London Datebook: Shakespeare in Love Swoons, Earnest Gets Older & Ben Foster Screams 'Stella!'
'The Importance of Being Earnest', 'A Streetcar Named Desire', 'Richard III' & 'Shakespeare in Love'
Fall for Shakespeare in Love, scream for Streetcar and more in this month's London Datebook.
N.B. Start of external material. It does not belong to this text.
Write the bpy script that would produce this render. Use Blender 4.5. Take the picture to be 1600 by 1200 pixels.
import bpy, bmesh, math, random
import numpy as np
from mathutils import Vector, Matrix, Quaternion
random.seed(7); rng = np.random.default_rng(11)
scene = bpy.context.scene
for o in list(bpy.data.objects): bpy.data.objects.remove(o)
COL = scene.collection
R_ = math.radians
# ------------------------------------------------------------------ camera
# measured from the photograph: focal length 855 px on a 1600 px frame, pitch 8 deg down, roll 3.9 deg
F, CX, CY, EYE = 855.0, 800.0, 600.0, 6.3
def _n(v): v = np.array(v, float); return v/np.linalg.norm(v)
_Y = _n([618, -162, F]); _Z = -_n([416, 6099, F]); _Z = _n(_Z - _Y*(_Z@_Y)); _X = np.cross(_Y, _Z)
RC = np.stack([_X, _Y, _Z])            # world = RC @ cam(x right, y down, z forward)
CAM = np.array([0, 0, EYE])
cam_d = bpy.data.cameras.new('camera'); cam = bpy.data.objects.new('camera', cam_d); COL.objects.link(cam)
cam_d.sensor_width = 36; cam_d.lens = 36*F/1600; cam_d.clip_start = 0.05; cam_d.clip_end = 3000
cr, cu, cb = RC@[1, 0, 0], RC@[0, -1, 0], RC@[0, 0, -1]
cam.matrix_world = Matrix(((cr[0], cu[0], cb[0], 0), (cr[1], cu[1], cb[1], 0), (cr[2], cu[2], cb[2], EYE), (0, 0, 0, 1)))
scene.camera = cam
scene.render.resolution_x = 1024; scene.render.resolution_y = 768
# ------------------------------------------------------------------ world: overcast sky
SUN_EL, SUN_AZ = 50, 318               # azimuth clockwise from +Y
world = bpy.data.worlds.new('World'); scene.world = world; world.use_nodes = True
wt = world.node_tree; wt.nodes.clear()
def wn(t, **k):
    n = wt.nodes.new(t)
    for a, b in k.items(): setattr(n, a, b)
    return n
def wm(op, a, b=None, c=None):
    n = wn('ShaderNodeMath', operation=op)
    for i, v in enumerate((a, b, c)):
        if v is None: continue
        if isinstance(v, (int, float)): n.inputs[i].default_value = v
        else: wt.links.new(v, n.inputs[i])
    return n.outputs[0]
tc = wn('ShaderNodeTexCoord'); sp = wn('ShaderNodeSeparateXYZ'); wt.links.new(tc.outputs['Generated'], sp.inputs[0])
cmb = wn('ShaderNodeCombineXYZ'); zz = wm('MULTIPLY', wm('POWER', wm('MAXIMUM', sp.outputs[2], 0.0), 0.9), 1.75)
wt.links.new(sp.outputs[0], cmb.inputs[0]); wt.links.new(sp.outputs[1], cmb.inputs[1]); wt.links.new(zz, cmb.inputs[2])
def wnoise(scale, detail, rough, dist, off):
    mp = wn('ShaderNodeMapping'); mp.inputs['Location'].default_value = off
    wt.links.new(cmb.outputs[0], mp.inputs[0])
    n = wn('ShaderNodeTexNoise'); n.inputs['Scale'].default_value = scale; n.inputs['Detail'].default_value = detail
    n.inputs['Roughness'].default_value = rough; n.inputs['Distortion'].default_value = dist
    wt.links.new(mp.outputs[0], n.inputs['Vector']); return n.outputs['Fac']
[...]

Is there no end to the London stage’s infatuation with all things American? You might think not in a month that promises major works by Tennessee Williams and the Gershwins, and with notable American actors in both cases attached. Alongside those comes a flurry of quintessentially British fare, ranging from Shakespeare in Love, this time as a play, and that most-beloved of all comedies, The Importance of Being Earnest, promising cucumber sandwiches along with laughs. For more information, read on.

JULY 7-13
Hunchback: The ruler we love to loathe chills us anew when Martin Freeman—yes, of The Hobbit, Sherlock, and Fargo fame—opens July 8 at the Trafalgar Studios in Richard III, with Jamie Lloyd (Passion, The Pride) directing Shakespeare’s devilishly funny and frightening portrait of the hunchbacked monarch.
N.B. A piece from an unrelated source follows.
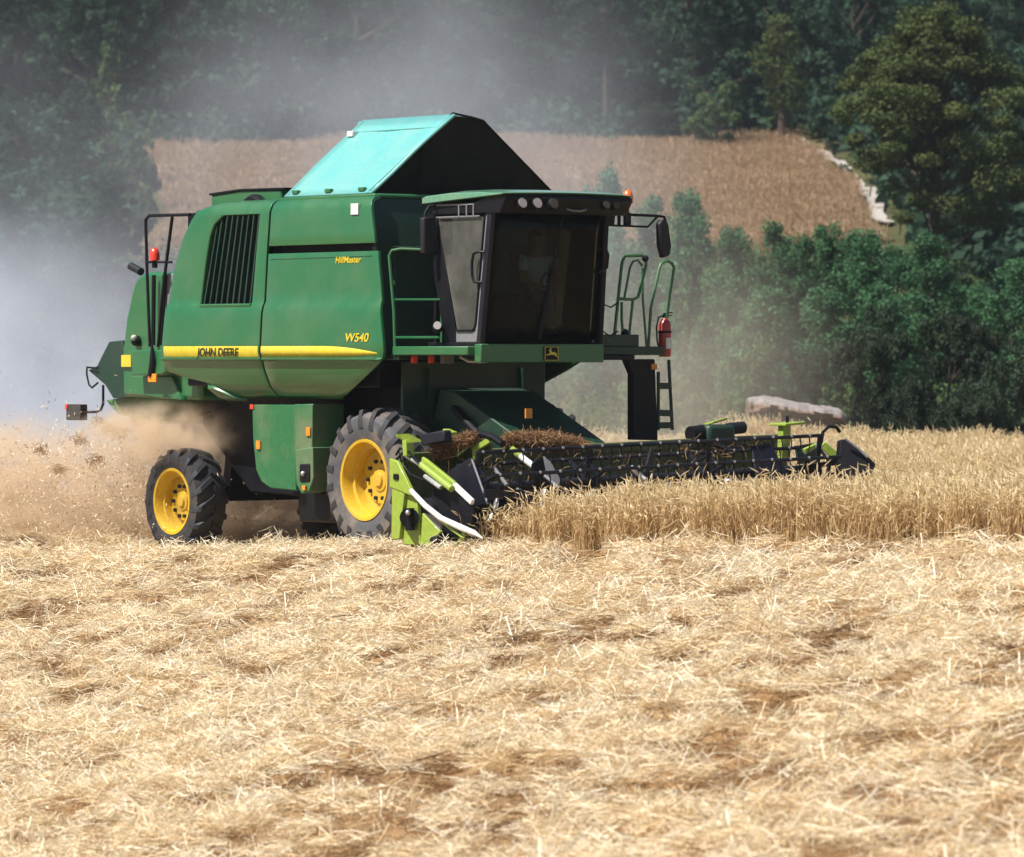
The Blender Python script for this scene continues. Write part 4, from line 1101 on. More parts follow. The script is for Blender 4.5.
MB().prism([(g0.x - 0.1, g0.y - 0.12, g0.z + 0.10), (g0.x + 0.1, g0.y - 0.14, g0.z + 0.13), (g0.x + 0.1, g0.y + 0.10, g0.z + 0.18), (g0.x - 0.1, g0.y + 0.12, g0.z + 0.15)], (0, 0, 0.03)).build('gearbox_lid', M['lime'], HD, bevel=0.01)
MB().tube([(g0.x + 0.1, g0.y - 0.2, g0.z - 0.1), (g0.x + 0.3, g0.y, g0.z - 0.2), (g0.x + 0.1, g0.y + 0.4, g0.z - 0.15)], 0.03, 8).build('hydraulic_hose', M['black'], HD)

bpy.context.view_layer.update()
MW = machine.matrix_world.copy()
def to_world(p):
    return MW @ Vector(p)

# ------------------------------------------------------------------ driver in the cab
def skin_mesh(name, pts, edges, mat, sub=2):
    """pts: name -> (position, radius); the first is the root"""
    keys = list(pts)
    me = bpy.data.meshes.new(name)
    me.from_pydata([pts[k][0] for k in keys], [(keys.index(a), keys.index(b)) for a, b in edges], [])
    o = bpy.data.objects.new(name, me); COL.objects.link(o)
    o.modifiers.new('skin', 'SKIN').use_smooth_shade = True
    for i, k in enumerate(keys):
        r_ = pts[k][1]
        me.skin_vertices[0].data[i].radius = r_ if isinstance(r_, tuple) else (r_, r_)
        me.skin_vertices[0].data[i].use_root = (i == 0)
    s = o.modifiers.new('sub', 'SUBSURF'); s.levels = sub; s.render_levels = sub
    dg = bpy.context.evaluated_depsgraph_get()
    res = bpy.data.meshes.new_from_object(o.evaluated_get(dg))
    bpy.data.objects.remove(o)
    vs = [tuple(v.co) for v in res.vertices]; fs = [tuple(p.vertices) for p in res.polygons]
    return vs, fs

seat_pt = to_world((1.12, 0.34, 2.99))
person = empty('person', seat_pt, rz=-HEAD)
tag(person, 'driver in a pale shirt seated in the cab with one arm raised', 'person')
J = {'pelvis': ((0.02, 0, 0.10), (0.15, 0.12)), 'waist': ((0.0, 0, 0.26), (0.14, 0.11)), 'chest': ((0.02, 0, 0.46), (0.17, 0.12)), 'collar': ((0.02, 0, 0.58), (0.09, 0.08)),
     'neck': ((0.04, 0, 0.66), 0.055), 'jaw': ((0.06, 0, 0.74), (0.075, 0.085)), 'skull': ((0.05, 0, 0.84), (0.085, 0.10)), 'crown': ((0.045, 0, 0.90), (0.06, 0.07)),
     'shl': ((0.03, 0.19, 0.55), 0.065), 'ell': ((0.25, 0.32, 0.50), 0.047), 'wrl': ((0.48, 0.36, 0.62), 0.032),
     'shr': ((0.03, -0.19, 0.55), 0.065), 'elr': ((0.10, -0.27, 0.30), 0.047), 'wrr': ((0.33, -0.22, 0.24), 0.032),
     'hil': ((0.06, 0.10, 0.08), 0.10), 'knl': ((0.46, 0.15, 0.06), 0.065), 'anl': ((0.52, 0.15, -0.36), 0.042), 'tol': ((0.68, 0.16, -0.40), 0.035),
     'hir': ((0.06, -0.10, 0.08), 0.10), 'knr': ((0.46, -0.13, 0.06), 0.065), 'anr': ((0.52, -0.13, -0.36), 0.042), 'tor': ((0.68, -0.14, -0.40), 0.035)}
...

ALSO: First full week of post-opening performances for the latest U.K. edition at the Menier Chocolate Factory of Forbidden Broadway, with Ben Lewis (Love Never Dies) and Damian Humbley (Merrily We Roll Along) among those doing the show-biz skewering. Tanya Moodie, seen last summer inheriting Viola Davis’s New York stage role in London in Fences, does the same again, this time in the Lynn Nottage play, Intimate Apparel, opening July 9 at the Park Theatre in north London and set in 1905 New York.

JULY 14-20
A Handbag?: Arguably the most immortal question ever asked on stage will be posed yet again by Lady Bracknell when Oscar Wilde’s perennial favorite, The Importance of Being Earnest, gets a fresh airing, this time at the Harold Pinter Theatre. Lucy Bailey directs a cast who are (deliberately) older than usual in this play—Nigel Havers (of Chariots of Fire fame) and Cherie Lunghi among them.
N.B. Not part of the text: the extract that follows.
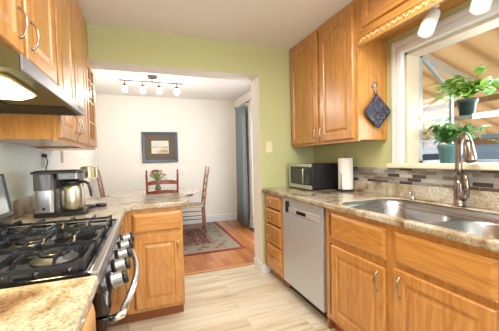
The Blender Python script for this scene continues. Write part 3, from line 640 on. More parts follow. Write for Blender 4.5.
# oven door
b = BM(); box(b, -.164, -.118, RY0 + .006, RY1 - .006, .69, .775); box(b, -.164, -.118, RY0 + .006, RY1 - .006, .22, .27); box(b, -.164, -.118, RY0 + .006, RY0 + .07, .27, .69); box(b, -.164, -.118, RY1 - .07, RY1 - .006, .27, .69)
od = finish(b, 'oven_door', GLOSSB, t, bevel=.003)
b = BM(); box(b, -.160, -.1195, RY0 + .071, RY1 - .071, .271, .689); sub(b, 'oven_window', GLOSSB, od, t)
hp = [(-.118, RY0 + .05, .745), (-.085, RY0 + .055, .752)] + [(-.085 + .034 * math.sin(PI * i / 12), RY0 + .06 + (RY1 - RY0 - .12) * i / 12, .755) for i in range(1, 12)] + [(-.085, RY1 - .055, .752), (-.118, RY1 - .05, .745)]
b = BM(); tube(b, hp, .0125, 12); sub(b, 'oven_handle', plain('bright_handle_steel', (.72, .73, .75), .18, 1.), od, t, smooth=True)
b = BM(); box(b, -.164, -.122, RY0 + .006, RY1 - .006, .04, .21); finish(b, 'warming_drawer', STEEL, t, bevel=.003)
# backguard
b = BM(); loft(b, [[(-.735, yy, .90), (-.64, yy, .90), (-.625, yy, .985), (-.655, yy, 1.175), (-.735, yy, 1.175)] for yy in (RY0 + .003, RY1 - .003)]); bg = finish(b, 'backguard', STEEL, t, bevel=.004)
b = BM(); loft(b, [[(-.6275, yy, 1.01), (-.6245, yy, 1.01), (-.646, yy, 1.15), (-.649, yy, 1.15)] for yy in (RY0 + .2, RY1 - .18)]); sub(b, 'clock_panel', GLOSSB, bg, t)
for ya, yb in ((RY0, RY0 + .0028), (RY1 - .0028, RY1)):
    b = BM(); loft(b, [[(-.735, yy, .925), (-.634, yy, .925), (-.618, yy, .985), (-.648, yy, 1.182), (-.735, yy, 1.182)] for yy in (ya, yb)]); sub(b, 'end_cap', BLACK, bg, t)
b = BM(); loft(b, [[(-.64, yy, .93), (-.632, yy, .93), (-.618, yy, .985), (-.622, yy, 1.0), (-.64, yy, 1.0)] for yy in (RY0 + .003, RY1 - .003)]); sub(b, 'lower_trim', BLACK, bg, t)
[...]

ALSO: Torben Betts’s acclaimed Off West End play Invincible hits the big-time with a West End transfer opening July 15 at the St. James Theatre. South of London, the ever-busy Chichester Festival Theatre—soon to play host to Imelda Staunton in Gypsy—gears up with a starry revival of Peter Shaffer’s Amadeus, pairing Rupert Everett as Salieri and the fast-rising young actor Joshua McGuire (Privacy) as Mozart.

JULY 21-27
Stage to Screen: Stage musicals of films are a dime a dozen, but there have been comparatively few successful plays adapted from well-known movies. That may change with the opening July 23 at the Noel Coward Theatre of Lee Hall’s stage version of Shakespeare in Love, with Lucy Briggs-Owen and Tom Bateman in the Gwyneth Paltrow/Joseph Fiennes parts and Tony nominee Paul Chahidi (Twelfth Night) inheriting Geoffrey Rush’s Oscar-nominated screen role.

ALSO: July 26 sees a flurry of closings, starting with American writer Anne Washburn’s provocative Mr. Burns at the Almeida Theatre, with a local cast headed by Jenna Russell, and American actor Seth Numrich alongside Joshua James in Brian Friel’s version of the Russian classic Fathers and Sons at the Donmar; Olivier winner Lyndsey Turner (Chimerica) directs the latter.

Stellaaaaaaaaaa!: Ben Foster becomes the latest actor to let rip with that famous howl when the Young Vic on July 28 opens director Benedict Andrews’s staging of A Streetcar Named Desire with recent Orphans actor Foster making his U.K. stage debut as Stanley Kowalski alongside London stage semi-regular Gillian Anderson as Blanche DuBois.

ALSO: An additional July 28 opening is The Gershwins’ Porgy and Bess here performed alfresco at the Open Air Theatre in Regent’s Park, with Tony nominee Phillip Boykin reprising his Broadway role as Crown. Previews begin July 31 for the Donmar revival of the celebrated gay-themed British play My Night With Reg, this time starring musical leading man Julian Ovenden (Grand Hotel, Finding Neverland) in a non-singing role. The play’s author, Kevin Elyot, died on June 7, making this production very much a memorial.